Go through the records below line by line. Count the lines with "from" and give the count alone.

[Scene modeling code data]
___
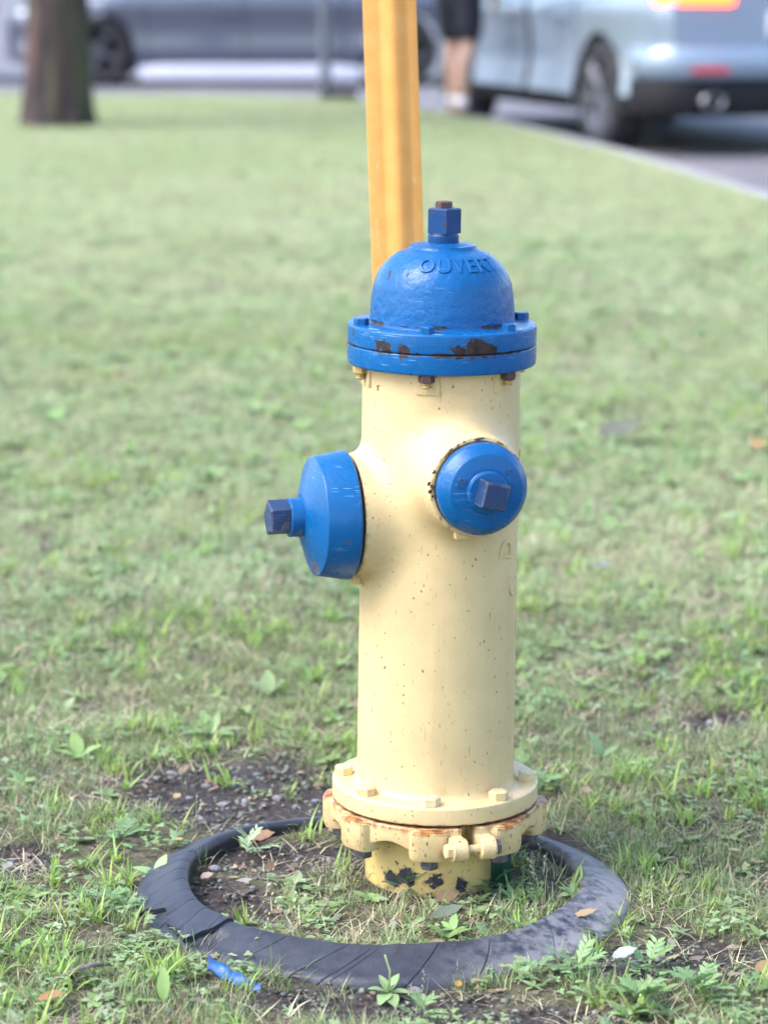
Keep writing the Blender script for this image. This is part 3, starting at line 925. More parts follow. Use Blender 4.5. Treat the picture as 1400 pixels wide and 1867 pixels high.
# ------------------------------------------------------------------ yellow marker post behind the hydrant
def build_post():
    m, nt, out = newmat('orange_yellow_paint')
    tc = nd(nt, 'ShaderNodeTexCoord').outputs['Object']
    n1 = noise(nt, tc, 30.0, 4.0); n2 = noise(nt, nd(nt, 'ShaderNodeMapping', {'Vector': tc, 'Scale': (130, 130, 40)}).outputs[0], 1.0, 3.0, .6)
    c = mixc(nt, sstep(nt, n1, .3, .7), (.66, .305, .075), (.71, .345, .10))
    c = mixc(nt, mth(nt, 'MULTIPLY', sstep(nt, n2, .66, .71), .35), c, (.68, .50, .28))
    c = mixc(nt, mth(nt, 'MULTIPLY', sstep(nt, noise(nt, tc, 150.0, 2.0), .76, .78), .8), c, (.1, .06, .03))
    p = nd(nt, 'ShaderNodeBsdfPrincipled', {'Base Color': c, 'Roughness': .6, 'Specular IOR Level': .3})
    nt.links.new(p.outputs[0], out.inputs[0])
    yb = HY + .46
    root = empty('marker_post', (.055, yb, 0))
    tag(root, 'tall orange yellow ribbed metal post right behind the hydrant', 'post')
    # hat section: flat flanges and a rounded rib facing the lens
    prof = [(-.0365, .004), (-.0365, 0.0), (-.0355, -.0006)]
    for k in range(25):
        x = -.017 + .042 * k / 24
        prof.append((x, -.0006 - .0085 * (.5 - .5 * math.cos(2 * PI * k / 24)) ** .8))
    prof += [(.0355, -.0006), (.0365, 0.0), (.0365, .004)]
    back = [(x * .94, y + .0035 if -.0165 < x < .0245 else y + .003) for (x, y) in reversed(prof[2:-2])]
    loop = prof + back
    n = len(loop)
    top = Vector((-.088, -.005, 2.25)); bot = Vector((0, 0, -.3))
    vs_, fs_ = [], []
    st = 14
    for i in range(st):
        t = i / (st - 1)
        c0 = bot.lerp(top, t)
        tw = R_(1.5) * t + R_(3)
        for (x, y) in loop:
            vs_.append((c0.x + x * math.cos(tw) - y * math.sin(tw), c0.y + x * math.sin(tw) + y * math.cos(tw), c0.z))
    for i in range(st - 1):
        for k in range(n):
            fs_.append((i * n + k, i * n + (k + 1) % n, (i + 1) * n + (k + 1) % n, (i + 1) * n + k))
    fs_.append([(st - 1) * n + k for k in range(n)])
    MB().add(vs_, fs_).build('channel', m, root, auto=45)
build_post()

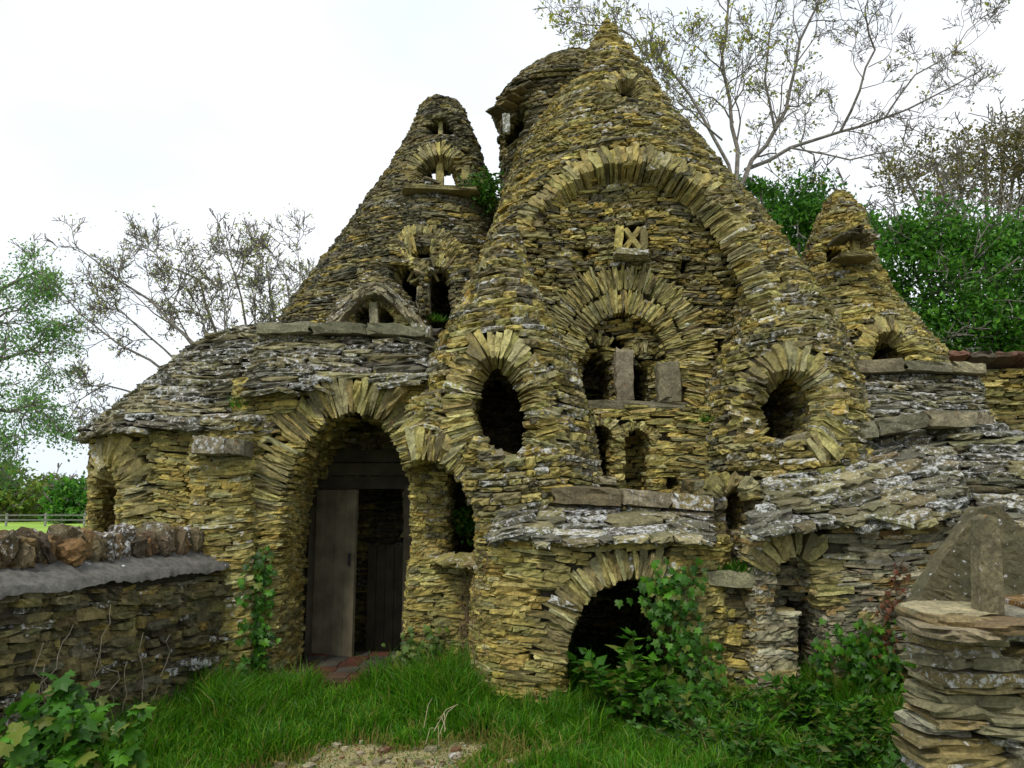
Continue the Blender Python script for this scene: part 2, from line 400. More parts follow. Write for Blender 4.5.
def core(key, inset=.06, g=.075):
    """closed mortar core of one part (surface nets)"""
    p = PARTS[key]; x0, x1, y0, y1, z0, z1 = p.f.box
    xs = np.arange(x0-g, x1+2*g, g); ys = np.arange(y0-g, y1+2*g, g); zs = np.arange(z0-g, z1+2*g, g)
    X, Y, Z = np.meshgrid(xs, ys, zs, indexing='ij'); A = full(key, X, Y, Z)+inset
    s = A < 0
    if not s.any(): return
    I, J, K = [n-1 for n in A.shape]
    cnt = np.zeros((I, J, K)); acc = np.zeros((I, J, K, 3))
    base = np.stack(np.meshgrid(np.arange(I), np.arange(J), np.arange(K), indexing='ij'), -1).astype(float)
    for ax in range(3):
        others = [q for q in range(3) if q != ax]
        for u in (0, 1):
            for v in (0, 1):
                o0 = [0, 0, 0]; o0[others[0]] = u; o0[others[1]] = v; o1 = list(o0); o1[ax] = 1
                a = A[o0[0]:o0[0]+I, o0[1]:o0[1]+J, o0[2]:o0[2]+K]; b = A[o1[0]:o1[0]+I, o1[1]:o1[1]+J, o1[2]:o1[2]+K]
                m = (a < 0) != (b < 0); t = np.where(m, a/np.where(m, a-b, 1), 0)
                off = np.array(o0, float)[None, None, None]+0*base; off[..., ax] += t
                acc += off*m[..., None]; cnt += m
    act = cnt > 0; idx = -np.ones((I, J, K), int); idx[act] = np.arange(act.sum())
    V = (base[act]+acc[act]/cnt[act][:, None])*g+np.array([xs[0], ys[0], zs[0]])
    FA = []
    for ax in range(3):
        o = [q for q in range(3) if q != ax]
        sl0 = [slice(1, n-1) for n in A.shape]; sl1 = list(sl0); sl0[ax] = slice(0, A.shape[ax]-1); sl1[ax] = slice(1, A.shape[ax])
        a, b = s[tuple(sl0)], s[tuple(sl1)]
        m = np.argwhere(a != b)
        if not len(m): continue
        c = m.copy(); 
        for q in o: c[:, q] += 1
        def ix(du, dv):
            r = c.copy(); r[:, o[0]] += du; r[:, o[1]] += dv; return idx[r[:, 0], r[:, 1], r[:, 2]]
        Fq = np.stack([ix(-1, -1), ix(0, -1), ix(0, 0), ix(-1, 0)], 1)
        fl = a[tuple(m.T)]
        if ax == 1: fl = ~fl
        Fq = np.where(fl[:, None], Fq, Fq[:, ::-1])
        FA.append(Fq[(Fq >= 0).all(1)])
    p.geo.add(V, [np.concatenate(FA)], (.05, .042, .026), 0)

def surf_y(x, z, keys, ys):
    """first solid along +Y"""
    x = np.asarray(x, float); z = np.asarray(z, float); y = np.full(x.shape, float(ys)); hit = np.zeros(x.shape, bool)
    for _ in range(110):
        d = np.min([full(k, x, y, z) for k in keys], 0)
        hit |= d < .015
        y = np.where(hit, y, y+np.clip(d*.7, .015, .3))
        if hit.all(): break
    return y, hit
def ring(geo, path, Y, keys, length=.3, th=(.035, .07), ys=4.5, proud=.04, depth=.22, inset=0.0, pal=RIMC, lich=.05, side=1, maxd=1.0, excl=True, ymax=None, tw=.09):
    """arch stones: path in pixels along the opening edge, stones point away from it"""
    P = poly_at(path, Y); P = P.copy()
    # smooth resample
    dd = np.hypot(*np.diff(P, axis=0).T); cum = np.concatenate([[0], np.cumsum(dd)])
    s = []; q = 0
    while q < cum[-1]:
        t = random.uniform(*th)*.78; s.append((q+t/2, t)); q += t*.93
    a = np.array([v[0] for v in s]); t = np.array([v[1] for v in s])
    fine = np.linspace(0, cum[-1], 200); fx = np.interp(fine, cum, P[:, 0]); fz = np.interp(fine, cum, P[:, 1])
    ker = np.ones(15)/15; fx2 = np.convolve(np.pad(fx, 7, 'edge'), ker, 'valid'); fz2 = np.convolve(np.pad(fz, 7, 'edge'), ker, 'valid')
    tx = np.gradient(fx2); tz = np.gradient(fz2); n_ = np.hypot(tx, tz); tx /= n_; tz /= n_
    x = np.interp(a, fine, fx2); z = np.interp(a, fine, fz2); ux = np.interp(a, fine, tx); uz = np.interp(a, fine, tz)
    nx, nz2 = -uz*side, ux*side
    L = length*rng.uniform(.8, 1.25, len(a))
    xi, zi = x+nx*(.05+inset), z+nz2*(.05+inset); xo, zo = x+nx*(L+inset), z+nz2*(L+inset)
    yi, h1 = surf_y(xi, zi, keys, ys); yo, h2 = surf_y(xo, zo, keys, ys)
    ymd, h3 = surf_y((xi+xo)/2, (zi+zo)/2, keys, ys)
    yi = np.where(h1, yi, ymd); yo = np.where(h2, yo, ymd)
    med = np.median(ymd)
    yi = np.clip(yi, ymd-.12, ymd+.12); yo = np.clip(yo, ymd-.25, ymd+.35)
    ok = (h3 | h1) & (np.abs(ymd-med) < maxd)
    T_ = np.stack([xo-xi, yo-yi, zo-zi], 1); Ln = np.linalg.norm(T_, axis=1); T_ /= Ln[:, None]
    T_ += rng.normal(0, tw*.6, T_.shape); T_ /= np.linalg.norm(T_, axis=1, keepdims=True)
    U_ = np.stack([ux, 0*ux, uz], 1); U_ -= (U_*T_).sum(1)[:, None]*T_; U_ /= np.linalg.norm(U_, axis=1)[:, None]
    N_ = np.cross(T_, U_); N_ *= -np.sign(N_[:, 1:2])
    pr = proud*.35+rng.normal(0, .009, len(a))
    C = np.stack([(x+nx*(inset+L/2)), (yi+yo)/2, (z+nz2*(inset+L/2))], 1)+N_*(pr-depth/2)[:, None]
    xe, ze = x+nx*(inset+L*.8), z+nz2*(inset+L*.8)
    for c in CUTS:
        if c.parts == '*' or any(q in c.parts for q in keys):
            for X_, Z_ in ((xe, ze), ((x+xe)/2, (z+ze)/2)): ok &= c(X_, ymd+.08, Z_) > -.02
    if len(a) > 3:
        so_ = np.hypot(np.gradient(x+nx*(length+inset)), np.gradient(z+nz2*(length+inset))); si_ = np.hypot(np.gradient(x), np.gradient(z)); rt = np.clip(so_/np.maximum(si_, 1e-4), .8, 2.6)
    else: rt = np.ones(len(a))
    stones(geo, C[ok], T_[ok], N_[ok], U_[ok], L[ok]*1.03, np.full(ok.sum(), depth), (t*1.1*(1+rt)/2)[ok], pal, lich, False, ((rt-1)/(rt+1))[ok])
    if excl:
        FX, FZ = fx2, fz2; NX, NZ = -tz*side, tx*side; ll = length*.9
        P2 = np.concatenate([np.stack([FX+NX*inset, FZ+NZ*inset], 1)[::8], np.stack([FX+NX*(ll+inset), FZ+NZ*(ll+inset)], 1)[::-8]])
        RINGS.append((P2, med-.6, med+.5, keys))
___
**Task solution:**
2